Drop every picture, then transcribe the remaining data exactly.
————
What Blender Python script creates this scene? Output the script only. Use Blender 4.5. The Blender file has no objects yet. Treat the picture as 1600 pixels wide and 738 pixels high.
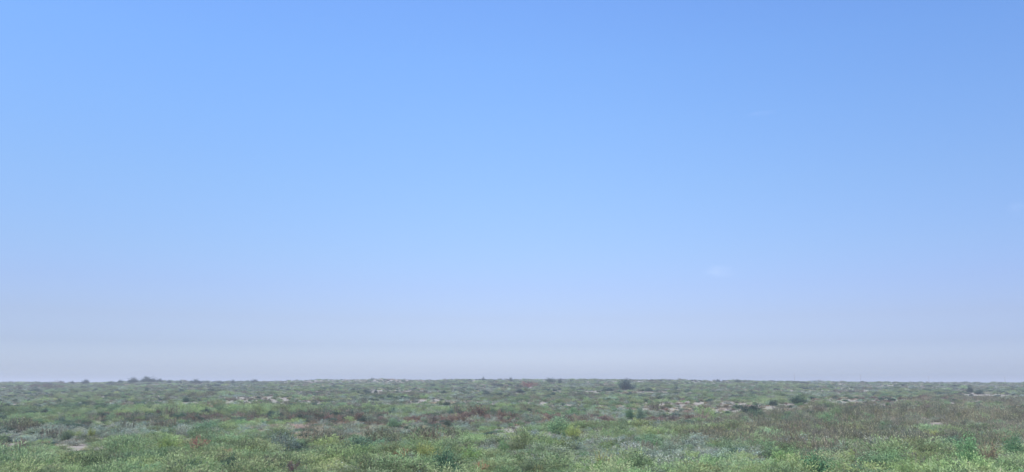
import bpy, math, random
import numpy as np
R = math.radians
scene = bpy.context.scene
rng = np.random.default_rng(11)
random.seed(5)

# ---------------------------------------------------------------- camera
PW, PH = 1600.0, 738.0
HFOV = 66.0
FPX = PW / 2 / math.tan(R(HFOV / 2))
EYE = 5.6
HORIZON = 598.5
PITCH = math.atan((HORIZON - PH / 2) / FPX)
cam_d = bpy.data.cameras.new('camera')
cam_d.sensor_width = 36.0
cam_d.angle = R(HFOV)
cam_d.clip_start = 0.5
cam_d.clip_end = 30000
cam = bpy.data.objects.new('camera', cam_d)
scene.collection.objects.link(cam)
cam.location = (0, 0, EYE)
cam.rotation_euler = (R(90) + PITCH, 0, 0)
scene.camera = cam

# ---------------------------------------------------------------- sky, sun, exposure
SUN_EL, SUN_AZ = 50.0, -138.0
world = bpy.data.worlds.new('World')
scene.world = world
world.use_nodes = True
wn = world.node_tree
wn.nodes.clear()
sky = wn.nodes.new('ShaderNodeTexSky')
sky.sky_type = 'NISHITA'
sky.sun_disc = False
sky.sun_elevation = R(SUN_EL)
sky.sun_rotation = R(SUN_AZ % 360)
sky.altitude = 0
sky.air_density = 1.0
sky.dust_density = 1.6
sky.ozone_density = 2.0
bg = wn.nodes.new('ShaderNodeBackground')
bg.inputs['Strength'].default_value = 0.0862
wo = wn.nodes.new('ShaderNodeOutputWorld')
# colour balance of the air with height above the horizon
geo = wn.nodes.new('ShaderNodeTexCoord')
sep = wn.nodes.new('ShaderNodeSeparateXYZ')
wn.links.new(geo.outputs['Generated'], sep.inputs[0])
ramp = wn.nodes.new('ShaderNodeValToRGB')
wn.links.new(sep.outputs['Z'], ramp.inputs[0])
SKY_RAMP = [(0.0, (1.06, 1.12, 1.42)), (0.0105, (1.13, 1.22, 1.62)), (0.0185, (1.0, 1.08, 1.52)), (0.0462, (.735, .765, 1.08)), (0.0782, (.729, .709, .92)), (0.1183, (.75, .741, .93)),
            (0.1584, (.783, .814, .96)), (0.2378, (.848, .948, 1.083)), (0.3151, (.893, 1.063, 1.247)), (0.3887, (.916, 1.145, 1.396)),
            (0.4509, (.917, 1.167, 1.489)), (1.0, (.92, 1.17, 1.5))]
SIDE = ((0.82, 0.88, 0.94), (1.0, 1.0, 1.0), (0.61, 0.635, 0.70))
el = ramp.color_ramp.elements
while len(el) < len(SKY_RAMP):
    el.new(0.5)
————
§ Solution to the problem:
What Blender Python script creates this scene? Output the script only. Use Blender 4.5. The Blender file has no objects yet. Treat the picture as 1600 pixels wide and 738 pixels high.
import bpy, math, random
import numpy as np
R = math.radians
scene = bpy.context.scene
rng = np.random.default_rng(11)
random.seed(5)

# ---------------------------------------------------------------- camera
PW, PH = 1600.0, 738.0
HFOV = 66.0
FPX = PW / 2 / math.tan(R(HFOV / 2))
EYE = 5.6
HORIZON = 598.5
PITCH = math.atan((HORIZON - PH / 2) / FPX)
cam_d = bpy.data.cameras.new('camera')
cam_d.sensor_width = 36.0
cam_d.angle = R(HFOV)
cam_d.clip_start = 0.5
cam_d.clip_end = 30000
cam = bpy.data.objects.new('camera', cam_d)
scene.collection.objects.link(cam)
cam.location = (0, 0, EYE)
cam.rotation_euler = (R(90) + PITCH, 0, 0)
scene.camera = cam

# ---------------------------------------------------------------- sky, sun, exposure
SUN_EL, SUN_AZ = 50.0, -138.0
world = bpy.data.worlds.new('World')
scene.world = world
world.use_nodes = True
wn = world.node_tree
wn.nodes.clear()
sky = wn.nodes.new('ShaderNodeTexSky')
sky.sky_type = 'NISHITA'
sky.sun_disc = False
sky.sun_elevation = R(SUN_EL)
sky.sun_rotation = R(SUN_AZ % 360)
sky.altitude = 0
sky.air_density = 1.0
sky.dust_density = 1.6
sky.ozone_density = 2.0
bg = wn.nodes.new('ShaderNodeBackground')
bg.inputs['Strength'].default_value = 0.0862
wo = wn.nodes.new('ShaderNodeOutputWorld')
# colour balance of the air with height above the horizon
geo = wn.nodes.new('ShaderNodeTexCoord')
sep = wn.nodes.new('ShaderNodeSeparateXYZ')
wn.links.new(geo.outputs['Generated'], sep.inputs[0])
ramp = wn.nodes.new('ShaderNodeValToRGB')
wn.links.new(sep.outputs['Z'], ramp.inputs[0])
SKY_RAMP = [(0.0, (1.06, 1.12, 1.42)), (0.0105, (1.13, 1.22, 1.62)), (0.0185, (1.0, 1.08, 1.52)), (0.0462, (.735, .765, 1.08)), (0.0782, (.729, .709, .92)), (0.1183, (.75, .741, .93)),
            (0.1584, (.783, .814, .96)), (0.2378, (.848, .948, 1.083)), (0.3151, (.893, 1.063, 1.247)), (0.3887, (.916, 1.145, 1.396)),
            (0.4509, (.917, 1.167, 1.489)), (1.0, (.92, 1.17, 1.5))]
SIDE = ((0.82, 0.88, 0.94), (1.0, 1.0, 1.0), (0.61, 0.635, 0.70))
el = ramp.color_ramp.elements
while len(el) < len(SKY_RAMP):
    el.new(0.5)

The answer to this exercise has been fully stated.